The bridge, which you can still drive on today, is a towering structure remarkably out of proportion with the landscape, its unnecessary height all but incomprehensible until you imagine the cold waters of the American River rising up behind the Auburn Dam, forming a recreational lake and reservoir, the lights of the bridge reflected at night in the waters below. “Not particularly long,” McPhee quips, “the bridge was built so high in order to clear the lake that wasn’t there.”

[Image: The Foresthill Bridge, via Wikipedia].

Weirdest of all, McPhee writes, there were boat docks built high up on the surrounding hillsides, waiting for their lake.

One gravel boat ramp, he explains, “several hundred yards long, descends a steep slope and ends high and nowhere, a dangling cul-de-sac. The skeletons [a skeleton crew of federal workers stationed at the former dam site] call it ‘the largest and highest unused boat ramp in California.’ Houses that cling to the canyon sides look into the empty pit. They were built around the future lakeshore under the promise of rising water. You can almost see their boat docks projecting into the air. Thirty-three hundred quarter-acre lots were platted in a subdivision called Auburn Lake Trails.”

[Image: The expected waters of a lake that never arrived; via Wikipedia].

While I will confess that, while using the omniscient eye of Google Maps, I can’t find these gravel boat ramps leading down to the rim of a lake that doesn’t exist—looking in vain for a maze of quasi-lakeside home lots perched uselessly in the hills—I assume that it’s either because the ramps have long since revegetated, given the two decades that have passed since the publication of McPhee’s book, or perhaps because there was a certain amount of willful projection on McPhee’s part in the first place.

After all, the idea of a line of homes built far up in the hills somewhere, overlooking an empty space in which a lake should be, is so beautiful, and so perfectly odd, that it would be tempting to conjure it into being, imagining bored kids in a town called Cool riding their bikes down to lost docks in the woods each summer near sunset, climbing over maritime ruins slowly crumbling in the mountains, throwing rocks at rotting lifejackets, building small forts inside the discarded hulls of someone else’s midlife crisis, perhaps still waiting, even hoping, for a flood to come.

10 thoughts on “Cool Dam”

  1. As always, interesting!

    However, such landscapes built in advance do exist in the recultivation of mining areas, like this one near Leipzig (Germany) on Zwenkau Lake (

    Activate "photos" and get an idea of how absurd this is.

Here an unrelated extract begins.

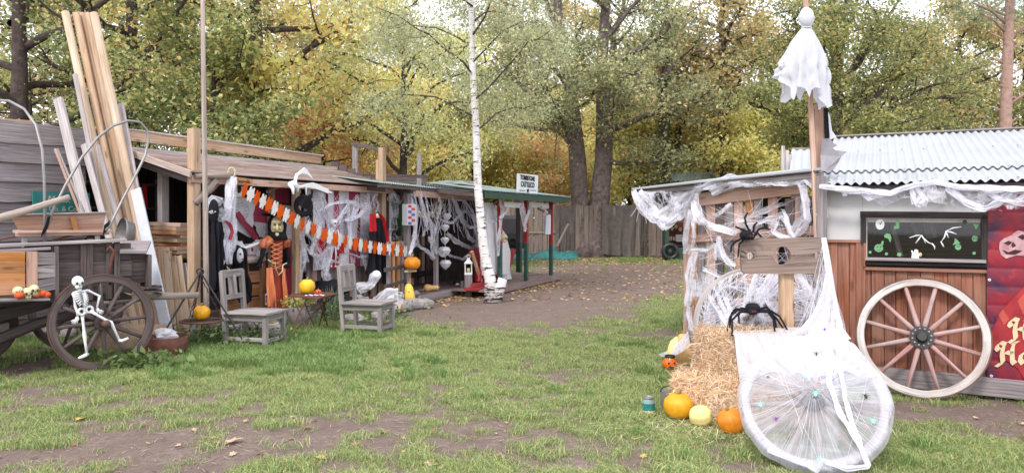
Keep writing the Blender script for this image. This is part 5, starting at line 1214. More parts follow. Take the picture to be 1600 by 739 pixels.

    The port and also some housing have already been built long before the water arrives. The water is today already there, but a few years ago it was quite disturbing to see the port "hanging" up there on the naked slope. To make the experience perfect, already in the beginning of the flooding process, you could go on a boat trip on the slowly rising lake, seeing the whole scenery of a complete port far above the actual waterline from a very unusual angle!

  2. For an update on life at the Auburn Dam site since John McPhee wrote about it twenty-plus years ago, Jordan Fisher Smith's Nature Noir ( is excellent. Smith was a USFS park ranger at the site, a place that, due to the dam that was never finished, existed as a lawless zone where the norm was shifted far off 'civilized' expectations. Smith is a great writer, combining McPhee with Gary Snyder with the dystopian vision of Mike Davis, all of whom are cited in the book itself.

  3. I really love the idea of speculative design, particularly in the context of the San Andreas studio.

    It wouldn't surprise me too much, however, if McPhee was willfully projecting, as you put it. In the first chapter of the same book, at the end of the evocative allegory of the antique-filled loft, McPhee produces the almost certainly fictional, or at the very least ungoogleably obscure, reference to "a temple bell dating to Auspicion Day of the fifth month of the first year of Tembrun."

    Or perhaps the omniscience of Google has a property we can call "the McPhee Limit"?

  4. Thanks for the comments! Michael, Alan, thanks for the links, as well. The Smith book sounds terrific.

    Wileycount, the "McPhee Limit" is a pretty great proposition—that which remains ungoogleable—however, in that specific case, it seems he's deliberately just listing a whole bunch of random stuff (pieces of furniture, antiques, historical objects, etc.) to illustrate a geological point. Nonetheless, point taken! McPhee is a great example of what we might call speculative nonfiction.

  5. I had to re-format a comment from jenkesler (simply because of Blogger's idiotic limitations); the original comment, with new formatting, reads as follows:

    I was so pleasantly surprised to see this story! I, in fact, live in Cool California in Auburn Lake Trails. I have hiked down to the dam remnants and imagined what the landscape would be had the dam been built. Imagined if I would have been able to walk to the lake from my home, etc. This is a map of the (huge) neighborhood that is ALT in case you were still wondering.

    The dam construction also created a wonderful road that leads from highway 49 down to the dam site. It is a great place to go running as there are no cars allowed. It is also where I got married last summer.


    [Jen, congrats on the wedding!]

  6. Very interesting and perfectly timed. I was just up in that area this past weekend. At one point I noted several homes high on the hillside and thought it odd how they were located. Now I know why.

  7. The crumbling ramps to nowhere reminds me of a plot point in Kim Stanley Robinson's 2132, where two competing cities are being built on a mountainside in expectation of a terraformed sea-to-be. Both are built with docks and other oceanside touches, despite being hundreds of metres apart in elevation. The developers, meanwhile, work to manipulate the terraforming efforts to bring the water to their doorstep.

    Not that political/real estate maneuvering in massive landscaping projects is all that novel or science fictional. The developers of the boat ramps to nowhere would have put some mighty efforts into keeping the project going, I imagine.